Directions for this task: Omit every picture, and retype the lines that run from the beginning of the data below through the line containing "from mathutils import Vector", inclusive.

-- START Source excerpt --

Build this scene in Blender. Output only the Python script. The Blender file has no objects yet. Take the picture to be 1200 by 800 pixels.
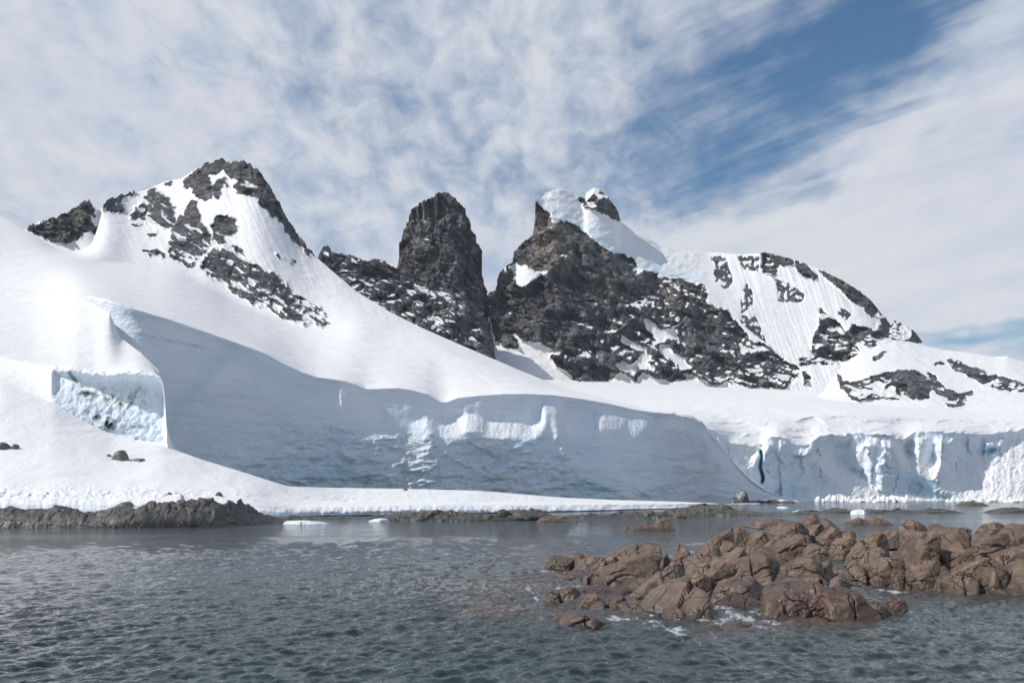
import bpy, bmesh, math, random
import numpy as np
from mathutils import Vector

SC = bpy.context.scene
COL = SC.collection
F = 1167.0      # focal length of the photograph in its own pixels (1200 wide)
CX, HY = 600.0, 582.0
CAMH = 3.0
R = math.radians

# ------------------------------------------------------------------ camera
cd = bpy.data.cameras.new('camera')
cam = bpy.data.objects.new('camera', cd)
COL.objects.link(cam)
cam.location = (0, 0, CAMH)
cam.rotation_euler = (R(90), 0, 0)
cd.sensor_width = 36.0
cd.lens = 36.0 * F / 1200.0
cd.shift_y = (HY - 400.0) / 1200.0
cd.clip_start = 0.1
cd.clip_end = 60000
SC.camera = cam

# ------------------------------------------------------------------ light
SUN_AZ = R(-108)      # measured from +Y (into the picture) towards +X; negative = left
SUN_EL = R(41)
sl = bpy.data.lights.new('sun', 'SUN')
so = bpy.data.objects.new('sun', sl)
COL.objects.link(so)
sl.energy = 4.7
sl.angle = R(0.53)
sl.color = (1.0, 0.955, 0.89)
sd = Vector((math.sin(SUN_AZ) * math.cos(SUN_EL), math.cos(SUN_AZ) * math.cos(SUN_EL), math.sin(SUN_EL)))
so.rotation_euler = (-sd).to_track_quat('-Z', 'Y').to_euler()
so.location = sd * 400

SC.view_settings.view_transform = 'Standard'
SC.view_settings.look = 'None'
SC.view_settings.gamma = 1
SC.view_settings.use_curve_mapping = False
SC.view_settings.exposure = -0.33
SC.render.engine = 'CYCLES'

# ------------------------------------------------------------------ node helper
class NT:
    def __init__(s, tree):
        s.t = tree
        s.n = tree.nodes
        s.l = tree.links
    def new(s, kind, **kw):
        n = s.n.new(kind)
        for k, v in kw.items():
            setattr(n, k, v)
        return n
    def set(s, sock, v):
        if isinstance(v, bpy.types.NodeSocket):
            s.l.new(v, sock)
        elif v is not None:
            if hasattr(sock.default_value, '__len__') and not isinstance(v, (tuple, list, Vector)):
                v = (v, v, v)
            if hasattr(sock.default_value, '__len__') and len(sock.default_value) == 4 and len(v) == 3:
                v = (*v, 1)
            sock.default_value = v
    def math(s, op, a, b=None, c=None, clamp=False):
        n = s.new('ShaderNodeMath', operation=op, use_clamp=clamp)
        s.set(n.inputs[0], a)
        if b is not None: s.set(n.inputs[1], b)
        if c is not None: s.set(n.inputs[2], c)
        return n.outputs[0]
    def vmath(s, op, a, b=None, out=0):
        n = s.new('ShaderNodeVectorMath', operation=op)
        s.set(n.inputs[0], a)
        if b is not None: s.set(n.inputs[1], b)
        return n.outputs[out]
    def noise(s, vec, scale=1, detail=4, rough=0.55, dist=0.0, lac=2.0, typ='FBM'):
        n = s.new('ShaderNodeTexNoise', noise_type=typ)
        if vec is not None: s.l.new(vec, n.inputs['Vector'])
        n.inputs['Scale'].default_value = scale
        n.inputs['Detail'].default_value = detail
        n.inputs['Roughness'].default_value = rough
        n.inputs['Distortion'].default_value = dist
        n.inputs['Lacunarity'].default_value = lac
        return n.outputs['Fac']
    def mapr(s, v, a, b, c=0.0, d=1.0, smooth=True):
        n = s.new('ShaderNodeMapRange', interpolation_type='SMOOTHSTEP' if smooth else 'LINEAR')
        s.set(n.inputs[0], v)
        for i, q in enumerate((a, b, c, d)):
            n.inputs[i + 1].default_value = q
        return n.outputs[0]
    def mix(s, f, a, b):
        n = s.new('ShaderNodeMix', data_type='RGBA')
        s.set(n.inputs[0], f)
        s.set(n.inputs[6], a)
        s.set(n.inputs[7], b)
        return n.outputs[2]
    def attr(s, name):
        n = s.new('ShaderNodeAttribute', attribute_name=name)
        return n.outputs['Fac']
    def scalev(s, vec, sx, sy, sz, rot=(0, 0, 0), loc=(0, 0, 0)):
        n = s.new('ShaderNodeMapping')
        s.l.new(vec, n.inputs['Vector'])
        n.inputs['Scale'].default_value = (sx, sy, sz)
        n.inputs['Rotation'].default_value = rot
        n.inputs['Location'].default_value = loc
        return n.outputs[0]
    def bump(s, h, strength, dist, normal=None):
        n = s.new('ShaderNodeBump')
        s.l.new(h, n.inputs['Height'])
        n.inputs['Strength'].default_value = strength
        n.inputs['Distance'].default_value = dist
        if normal is not None: s.l.new(normal, n.inputs['Normal'])
        return n.outputs[0]

# ------------------------------------------------------------------ world: Nishita sky with a layer of thin broken cloud
W = bpy.data.worlds.new("World")
SC.world = W
W.use_nodes = True
w = NT(W.node_tree)
w.n.clear()
sky = w.new('ShaderNodeTexSky', sky_type='NISHITA')
sky.sun_disc = False
sky.sun_elevation = SUN_EL
sky.sun_rotation = SUN_AZ
sky.air_density = 1.0
sky.dust_density = 0.6
sky.ozone_density = 1.6
tc = w.new('ShaderNodeTexCoord').outputs['Generated']
sep = w.new('ShaderNodeSeparateXYZ')
w.l.new(tc, sep.inputs[0])
dx, dy, dz = sep.outputs
den = w.math('ADD', w.math('MAXIMUM', dz, 0.0), 0.30)
comb = w.new('ShaderNodeCombineXYZ')
w.l.new(w.math('DIVIDE', dx, den), comb.inputs[0])
w.l.new(w.math('DIVIDE', dy, den), comb.inputs[1])
cv = comb.outputs[0]
# azimuth / elevation of the view direction, for the large cloud bodies
az = w.math('ARCTAN2', dx, dy)
el = w.math('ARCSINE', dz)
warp = w.noise(w.scalev(cv, 1.2, 1.2, 1), 1.6, 4, 0.6)
warp2 = w.noise(w.scalev(cv, 1.0, 1.0, 1, loc=(7, 3, 0)), 2.1, 4, 0.6)
az2 = w.math('ADD', az, w.math('MULTIPLY', w.math('SUBTRACT', warp, 0.5), 0.45))
el2 = w.math('ADD', el, w.math('MULTIPLY', w.math('SUBTRACT', warp2, 0.5), 0.22))
def blob(a0, e0, ra, re, rot):
    c, s_ = math.cos(rot), math.sin(rot)
    a = w.math('SUBTRACT', az2, a0)
    e = w.math('SUBTRACT', el2, e0)
    u = w.math('DIVIDE', w.math('ADD', w.math('MULTIPLY', a, c), w.math('MULTIPLY', e, s_)), ra)
    v = w.math('DIVIDE', w.math('SUBTRACT', w.math('MULTIPLY', e, c), w.math('MULTIPLY', a, s_)), re)
    r2 = w.math('ADD', w.math('MULTIPLY', u, u), w.math('MULTIPLY', v, v))
    return w.math('EXPONENT', w.math('MULTIPLY', r2, -1.0))
def dirof(px, py):
    v = Vector(((px - CX), F, (HY - py))).normalized()
    return math.atan2(v.x, v.y), math.asin(v.z)
def B(px, py, rx, ry, rot=0):
    a, e = dirof(px, py)
    return blob(a, e, rx / F, ry / F, rot)
clear = w.math('ADD', B(905, 125, 200, 95, R(14)), w.math('MULTIPLY', B(1010, 45, 130, 50, R(0)), 0.55))
clear = w.math('ADD', clear, w.math('MULTIPLY', B(1190, 395, 120, 22, R(6)), 0.85))
clear = w.math('ADD', clear, w.math('MULTIPLY', B(640, 215, 170, 38, R(-8)), 0.32))
clear = w.math('ADD', clear, w.math('MULTIPLY', B(440, 120, 170, 60, R(-10)), 0.26))
clear = w.math('ADD', clear, w.math('MULTIPLY', B(560, 20, 260, 40, R(0)), 0.22))
clear = w.math('ADD', clear, w.math('MULTIPLY', B(360, 265, 70, 40, R(0)), 0.22))
clear = w.math('ADD', clear, w.math('MULTIPLY', B(20, 220, 90, 30, R(0)), 0.15))
# mottled altocumulus on the left, streaked cirrus on the right
mott = w.noise(w.scalev(cv, 1.0, 0.62, 1, rot=(0, 0, R(0))), 17, 7, 0.62, 0.35)
mott2 = w.noise(w.scalev(cv, 1.0, 0.7, 1, rot=(0, 0, R(0)), loc=(3, 9, 0)), 5.0, 5, 0.55, 0.2)
cvr = w.scalev(cv, 1, 1, 1, rot=(0, 0, R(42)))
streak = w.noise(w.scalev(cvr, 0.55, 2.2, 1), 3.0, 7, 0.58, 0.35)
side = w.mapr(az, R(0), R(16))
tex = w.new('ShaderNodeMix', data_type='FLOAT')
w.l.new(side, tex.inputs[0])
w.l.new(w.math('ADD', w.math('MULTIPLY', mott, 0.68), w.math('MULTIPLY', mott2, 0.32)), tex.inputs[2])
w.l.new(w.math('ADD', w.math('MULTIPLY', streak, 0.72), w.math('MULTIPLY', mott, 0.28)), tex.inputs[3])
tex = tex.outputs[0]
bright = w.math('ADD', B(1020, 300, 330, 75, R(0)), w.math('MULTIPLY', B(60, 140, 180, 160), 0.35))
cover = w.math('ADD', 0.90, w.math('MULTIPLY', w.math('SUBTRACT', tex, 0.5), 1.9))
cover = w.math('SUBTRACT', cover, w.math('MULTIPLY', clear, 0.86))
cover = w.math('ADD', cover, w.math('MULTIPLY', bright, 0.55))
sfine = w.noise(w.scalev(cvr, 0.55, 3.2, 1, loc=(5, 2, 0)), 4.5, 6, 0.6, 0.3)
cover = w.math('ADD', cover, w.math('MULTIPLY', w.math('MULTIPLY', w.math('SUBTRACT', sfine, 0.42), 1.5), w.math('MULTIPLY', side, w.math('SUBTRACT', 1.0, w.math('MULTIPLY', bright, 0.8, clamp=True)))))
# unseen cloud overhead and behind the viewer, thinned to weaken the ambient light
cover = w.math('SUBTRACT', cover, w.mapr(el, 0.56, 0.95, 0.0, 0.62))
cover = w.math('SUBTRACT', cover, w.mapr(dy, 0.35, -0.3, 0.0, 0.30))
cover = w.mapr(cover, -0.02, 1.02)
cover = w.math('MULTIPLY', cover, 0.93)
# blue tint of the clear sky comes from Nishita, the cloud is lit white
bgsky = w.new('ShaderNodeBackground')
huesat = w.new('ShaderNodeHueSaturation')
huesat.inputs['Saturation'].default_value = 1.3
w.l.new(sky.outputs[0], huesat.inputs['Color'])
w.l.new(huesat.outputs[0], bgsky.inputs[0])
bgsky.inputs[1].default_value = 0.12
bgc = w.new('ShaderNodeBackground')
ccol = w.mix(w.mapr(tex, 0.3, 0.7), (0.66, 0.76, 0.92, 1), (0.98, 1.0, 1.06, 1))
w.l.new(ccol, bgc.inputs[0])
bgc.inputs[1].default_value = 0.96
ccol2 = w.mix(w.math('MULTIPLY', bright, 0.7, clamp=True), ccol, (1.05, 1.06, 1.09, 1))
w.l.new(ccol2, bgc.inputs[0])
mx = w.new('ShaderNodeMixShader')
w.l.new(cover, mx.inputs[0])
w.l.new(bgsky.outputs[0], mx.inputs[1])
w.l.new(bgc.outputs[0], mx.inputs[2])
wo = w.new('ShaderNodeOutputWorld')
w.l.new(mx.outputs[0], wo.inputs[0])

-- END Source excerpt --

Complete output:
Build this scene in Blender. Output only the Python script. The Blender file has no objects yet. Take the picture to be 1200 by 800 pixels.
import bpy, bmesh, math, random
import numpy as np
from mathutils import Vector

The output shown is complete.